É importante compreender a realidade atual. As comunidades rurais já não são comunidades isoladas, nem querem sê-lo. Quando perguntamos o que é importante na comunidade Dayak Iban Sungai Utik, as respostas são muitas e variadas. Para Bandi, tudo gira em torno da floresta. A geração mais jovem está preocupada com a educação, o acesso à Internet, os telemóveis, os computadores portáteis, as motas e os empregos com um rendimento monetário. As mães dão prioridade a uma boa colheita, à alimentação, à educação e aos serviços de saúde. Enquanto isso, os pais procuram um rendimento estável e uma forma de sustento.
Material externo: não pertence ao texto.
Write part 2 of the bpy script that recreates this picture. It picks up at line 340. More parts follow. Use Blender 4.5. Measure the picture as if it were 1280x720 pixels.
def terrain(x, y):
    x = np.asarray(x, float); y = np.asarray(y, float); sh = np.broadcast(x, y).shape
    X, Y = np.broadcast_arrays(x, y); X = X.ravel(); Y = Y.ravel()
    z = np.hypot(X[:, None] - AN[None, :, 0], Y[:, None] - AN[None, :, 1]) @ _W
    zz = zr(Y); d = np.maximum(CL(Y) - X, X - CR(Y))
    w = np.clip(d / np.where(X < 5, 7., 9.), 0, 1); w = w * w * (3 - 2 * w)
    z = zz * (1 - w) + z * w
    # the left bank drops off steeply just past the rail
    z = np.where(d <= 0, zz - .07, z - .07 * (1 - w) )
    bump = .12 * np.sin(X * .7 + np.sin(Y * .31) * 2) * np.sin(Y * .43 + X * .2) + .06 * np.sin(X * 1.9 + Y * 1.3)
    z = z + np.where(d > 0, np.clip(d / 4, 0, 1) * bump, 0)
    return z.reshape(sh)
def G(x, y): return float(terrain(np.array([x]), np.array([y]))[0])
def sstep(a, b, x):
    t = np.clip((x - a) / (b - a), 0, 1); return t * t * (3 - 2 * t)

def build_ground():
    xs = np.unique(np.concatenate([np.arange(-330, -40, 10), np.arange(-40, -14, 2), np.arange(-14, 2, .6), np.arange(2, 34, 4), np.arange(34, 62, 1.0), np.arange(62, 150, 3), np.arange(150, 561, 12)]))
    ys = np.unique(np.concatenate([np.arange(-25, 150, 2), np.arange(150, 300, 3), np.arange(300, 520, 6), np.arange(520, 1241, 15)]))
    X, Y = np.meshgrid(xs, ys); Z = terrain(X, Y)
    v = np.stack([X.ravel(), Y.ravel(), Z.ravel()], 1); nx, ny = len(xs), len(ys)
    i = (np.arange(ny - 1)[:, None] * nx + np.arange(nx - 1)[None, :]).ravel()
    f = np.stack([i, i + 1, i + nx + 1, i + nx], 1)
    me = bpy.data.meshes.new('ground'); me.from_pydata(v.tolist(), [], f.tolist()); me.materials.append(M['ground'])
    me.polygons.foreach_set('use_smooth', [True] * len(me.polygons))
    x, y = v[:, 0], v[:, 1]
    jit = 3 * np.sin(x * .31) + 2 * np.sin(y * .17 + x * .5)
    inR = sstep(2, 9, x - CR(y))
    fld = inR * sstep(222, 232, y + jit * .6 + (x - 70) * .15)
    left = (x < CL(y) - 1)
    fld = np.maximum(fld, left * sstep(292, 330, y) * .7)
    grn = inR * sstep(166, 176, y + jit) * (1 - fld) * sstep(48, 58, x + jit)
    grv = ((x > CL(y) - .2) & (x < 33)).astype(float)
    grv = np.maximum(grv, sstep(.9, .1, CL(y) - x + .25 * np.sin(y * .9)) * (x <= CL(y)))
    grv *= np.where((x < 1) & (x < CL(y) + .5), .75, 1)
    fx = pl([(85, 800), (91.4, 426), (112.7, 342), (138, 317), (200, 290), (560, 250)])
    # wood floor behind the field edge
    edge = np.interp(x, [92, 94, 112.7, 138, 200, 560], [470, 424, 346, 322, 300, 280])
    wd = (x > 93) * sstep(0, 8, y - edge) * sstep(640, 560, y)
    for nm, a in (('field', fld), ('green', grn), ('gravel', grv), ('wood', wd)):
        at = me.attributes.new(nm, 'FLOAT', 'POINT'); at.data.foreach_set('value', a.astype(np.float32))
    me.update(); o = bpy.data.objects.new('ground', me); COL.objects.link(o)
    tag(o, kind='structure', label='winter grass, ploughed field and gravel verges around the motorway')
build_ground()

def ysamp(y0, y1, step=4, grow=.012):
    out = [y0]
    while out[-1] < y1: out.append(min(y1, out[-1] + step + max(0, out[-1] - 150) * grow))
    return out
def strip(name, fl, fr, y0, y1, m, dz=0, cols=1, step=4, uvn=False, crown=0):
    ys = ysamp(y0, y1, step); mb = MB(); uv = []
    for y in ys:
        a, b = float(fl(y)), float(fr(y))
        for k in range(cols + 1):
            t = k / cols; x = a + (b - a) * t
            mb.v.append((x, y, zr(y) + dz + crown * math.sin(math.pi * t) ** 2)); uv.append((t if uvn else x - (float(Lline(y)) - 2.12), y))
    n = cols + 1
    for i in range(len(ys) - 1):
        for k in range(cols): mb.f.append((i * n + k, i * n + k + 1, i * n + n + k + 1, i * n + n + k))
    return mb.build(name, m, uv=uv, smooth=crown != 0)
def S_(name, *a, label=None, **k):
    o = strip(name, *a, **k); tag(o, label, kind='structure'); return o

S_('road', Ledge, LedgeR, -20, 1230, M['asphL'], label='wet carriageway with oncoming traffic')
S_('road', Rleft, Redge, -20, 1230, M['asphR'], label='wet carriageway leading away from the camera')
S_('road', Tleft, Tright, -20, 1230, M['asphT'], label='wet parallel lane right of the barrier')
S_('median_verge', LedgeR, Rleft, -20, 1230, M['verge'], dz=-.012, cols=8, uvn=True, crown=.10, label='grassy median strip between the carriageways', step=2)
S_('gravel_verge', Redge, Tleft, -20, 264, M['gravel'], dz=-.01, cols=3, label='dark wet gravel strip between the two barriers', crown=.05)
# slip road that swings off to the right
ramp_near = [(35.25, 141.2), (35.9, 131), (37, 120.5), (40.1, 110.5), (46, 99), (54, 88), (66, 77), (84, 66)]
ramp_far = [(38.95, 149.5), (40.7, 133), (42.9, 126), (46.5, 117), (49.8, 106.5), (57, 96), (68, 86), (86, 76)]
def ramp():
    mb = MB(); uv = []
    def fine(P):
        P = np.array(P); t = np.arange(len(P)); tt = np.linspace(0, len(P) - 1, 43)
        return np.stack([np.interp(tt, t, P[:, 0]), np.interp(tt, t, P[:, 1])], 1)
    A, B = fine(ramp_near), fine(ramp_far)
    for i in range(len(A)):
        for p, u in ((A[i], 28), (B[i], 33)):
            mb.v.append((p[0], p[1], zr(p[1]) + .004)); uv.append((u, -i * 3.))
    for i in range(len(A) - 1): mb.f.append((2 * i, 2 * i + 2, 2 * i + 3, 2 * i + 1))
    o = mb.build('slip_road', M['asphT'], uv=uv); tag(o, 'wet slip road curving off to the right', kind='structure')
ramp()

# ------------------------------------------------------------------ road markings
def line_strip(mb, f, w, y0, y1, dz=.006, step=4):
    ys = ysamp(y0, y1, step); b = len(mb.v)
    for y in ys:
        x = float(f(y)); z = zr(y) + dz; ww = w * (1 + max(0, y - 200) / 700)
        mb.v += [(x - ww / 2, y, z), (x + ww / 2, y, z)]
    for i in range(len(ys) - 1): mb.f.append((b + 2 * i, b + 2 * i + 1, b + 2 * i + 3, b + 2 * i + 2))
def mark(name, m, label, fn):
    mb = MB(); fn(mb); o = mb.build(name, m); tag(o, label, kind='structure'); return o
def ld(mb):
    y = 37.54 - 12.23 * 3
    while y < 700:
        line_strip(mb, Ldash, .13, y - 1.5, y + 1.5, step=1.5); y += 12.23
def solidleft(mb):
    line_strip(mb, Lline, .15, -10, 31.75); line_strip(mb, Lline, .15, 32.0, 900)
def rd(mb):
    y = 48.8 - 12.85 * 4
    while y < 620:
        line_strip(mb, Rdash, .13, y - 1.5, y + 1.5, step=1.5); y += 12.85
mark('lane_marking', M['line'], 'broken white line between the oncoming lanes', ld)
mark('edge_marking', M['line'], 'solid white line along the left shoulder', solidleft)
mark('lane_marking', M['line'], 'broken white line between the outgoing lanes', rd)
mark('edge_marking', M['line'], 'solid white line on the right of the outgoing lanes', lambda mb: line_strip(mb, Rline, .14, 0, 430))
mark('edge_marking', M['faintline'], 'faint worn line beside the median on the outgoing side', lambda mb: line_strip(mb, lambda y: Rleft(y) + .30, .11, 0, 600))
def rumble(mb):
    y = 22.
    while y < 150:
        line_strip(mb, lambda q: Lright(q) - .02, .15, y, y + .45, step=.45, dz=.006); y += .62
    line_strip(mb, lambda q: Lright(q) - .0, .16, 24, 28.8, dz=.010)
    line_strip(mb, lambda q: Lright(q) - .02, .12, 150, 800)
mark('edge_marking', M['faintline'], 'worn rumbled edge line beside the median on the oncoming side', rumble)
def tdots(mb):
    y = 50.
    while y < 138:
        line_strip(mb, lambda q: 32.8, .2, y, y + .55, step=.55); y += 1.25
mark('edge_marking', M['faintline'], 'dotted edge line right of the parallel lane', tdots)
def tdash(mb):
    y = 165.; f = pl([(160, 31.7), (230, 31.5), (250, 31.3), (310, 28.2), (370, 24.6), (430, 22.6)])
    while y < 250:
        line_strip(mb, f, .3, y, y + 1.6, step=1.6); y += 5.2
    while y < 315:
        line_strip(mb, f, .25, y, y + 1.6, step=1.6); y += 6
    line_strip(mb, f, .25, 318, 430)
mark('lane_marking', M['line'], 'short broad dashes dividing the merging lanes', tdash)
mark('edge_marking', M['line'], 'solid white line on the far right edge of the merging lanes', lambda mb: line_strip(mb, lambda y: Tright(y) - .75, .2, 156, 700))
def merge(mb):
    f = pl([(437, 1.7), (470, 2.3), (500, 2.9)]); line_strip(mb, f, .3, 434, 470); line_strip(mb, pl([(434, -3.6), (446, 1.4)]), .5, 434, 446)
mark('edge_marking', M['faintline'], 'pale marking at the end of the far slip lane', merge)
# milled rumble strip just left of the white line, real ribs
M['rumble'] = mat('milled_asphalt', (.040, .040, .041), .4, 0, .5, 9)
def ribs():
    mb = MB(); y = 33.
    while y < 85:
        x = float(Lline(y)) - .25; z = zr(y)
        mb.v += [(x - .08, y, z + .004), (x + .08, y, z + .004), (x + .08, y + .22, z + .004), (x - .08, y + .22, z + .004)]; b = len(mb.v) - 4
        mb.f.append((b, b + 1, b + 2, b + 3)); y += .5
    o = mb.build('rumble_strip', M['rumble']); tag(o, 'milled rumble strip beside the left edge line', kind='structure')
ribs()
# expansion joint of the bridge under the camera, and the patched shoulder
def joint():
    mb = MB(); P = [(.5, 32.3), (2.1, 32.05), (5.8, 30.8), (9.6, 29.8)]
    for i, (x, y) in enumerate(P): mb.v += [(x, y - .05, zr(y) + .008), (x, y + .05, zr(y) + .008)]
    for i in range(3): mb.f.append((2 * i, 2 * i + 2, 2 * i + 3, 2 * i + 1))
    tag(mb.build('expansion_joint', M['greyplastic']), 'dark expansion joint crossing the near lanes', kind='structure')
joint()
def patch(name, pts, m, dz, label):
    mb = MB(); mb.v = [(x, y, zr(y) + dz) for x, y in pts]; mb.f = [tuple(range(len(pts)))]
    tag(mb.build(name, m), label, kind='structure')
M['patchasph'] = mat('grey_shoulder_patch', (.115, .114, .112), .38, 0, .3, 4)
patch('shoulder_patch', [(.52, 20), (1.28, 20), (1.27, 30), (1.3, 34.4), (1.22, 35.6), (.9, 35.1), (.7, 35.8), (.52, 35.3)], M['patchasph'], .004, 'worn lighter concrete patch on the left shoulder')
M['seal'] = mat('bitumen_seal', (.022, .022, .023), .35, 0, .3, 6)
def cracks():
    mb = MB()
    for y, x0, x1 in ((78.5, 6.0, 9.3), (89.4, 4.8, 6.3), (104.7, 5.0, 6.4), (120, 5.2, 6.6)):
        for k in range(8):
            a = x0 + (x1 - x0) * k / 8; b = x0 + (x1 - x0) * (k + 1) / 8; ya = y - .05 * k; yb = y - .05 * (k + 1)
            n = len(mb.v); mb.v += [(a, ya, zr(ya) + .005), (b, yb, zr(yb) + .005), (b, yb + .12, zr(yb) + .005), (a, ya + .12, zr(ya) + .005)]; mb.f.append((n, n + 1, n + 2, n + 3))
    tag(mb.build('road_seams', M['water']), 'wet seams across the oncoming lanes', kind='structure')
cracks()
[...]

Para gerir estas prioridades diversificadas e ajudar na tomada de decisões, assim como para evitar alguns dos problemas (sentidos) acima mencionados, a comunidade Dayak Iban criou agora um Comité de Direção (CD). O meu papel é de Parceira Comunitária de Aprendizagem (PCA) (Community Learning Partner), aconselhando, capacitando e fortalecendo esta instituição comunitária como entidade executiva para receber, atribuir e gerir os fundos, com orientações operacionais definidas e acordadas entre a Gulbenkian e o CD da comunidade. As atividades foram projetadas para melhorar a qualidade de vida da comunidade, a sua capacidade de enfrentar desafios e criar resistência às alterações climáticas, alinhando-se com as orientações da Fundação Calouste Gulbenkian e privilegiando soluções, esforços colaborativos e iniciativas que beneficiem a natureza e a humanidade.
O Comité de Direção estabeleceu prioridades para melhorar a qualidade da educação, dos serviços de saúde, dos rendimentos provenientes de boas práticas agrícolas, do ecoturismo, da criação de animais e do turismo/alojamento em cada família. A comunidade aprecia o facto de receberem dinheiro sem restrições para fazerem frente às suas necessidades básicas, assim como a possibilidade de escolherem as suas próprias prioridades e o apoio para as implementarem. O processo está sujeito a auditoria e supervisão através de um controlo regular, com um mecanismo de reclamação incorporado. Enquanto PCA, recorro constantemente aos meus contactos de longa data, às minhas relações e à minha confiança pessoal. Compreender a dinâmica interna da comunidade, respeitar o comportamento cultural e ter a flexibilidade necessária para alinhar as atividades com as suas necessidades vai contribuir para o sucesso de iniciativas deste género.
Trata-se de um processo de aprendizagem mútua, e a nossa esperança é que este estudo de caso possa servir de modelo para o financiamento direto de outras iniciativas lideradas pela comunidade, abordando desafios de curto e longo prazo, respeitando as necessidades e cultura comunitárias.
A fim de abordar efetivamente a questão da emergência climática, os esforços devem ir além da mera redução das emissões de gases com efeito de estufa, e incluir o desenvolvimento sustentável, a proteção da biodiversidade e a promoção dos direitos, da competência e dos meios de subsistência das comunidades marginalizadas dos PICL.
O modelo da Fundação Calouste Gulbenkian serve de inspiração para que outros grupos comunitários e governos de todo o mundo confiem em abordagens lideradas pela comunidade.
Este artigo de opinião de Yani Saloh, amiga de Sungai Utik (Parceira Comunitário de Aprendizagem) foi publicado originalmente no Mongabay.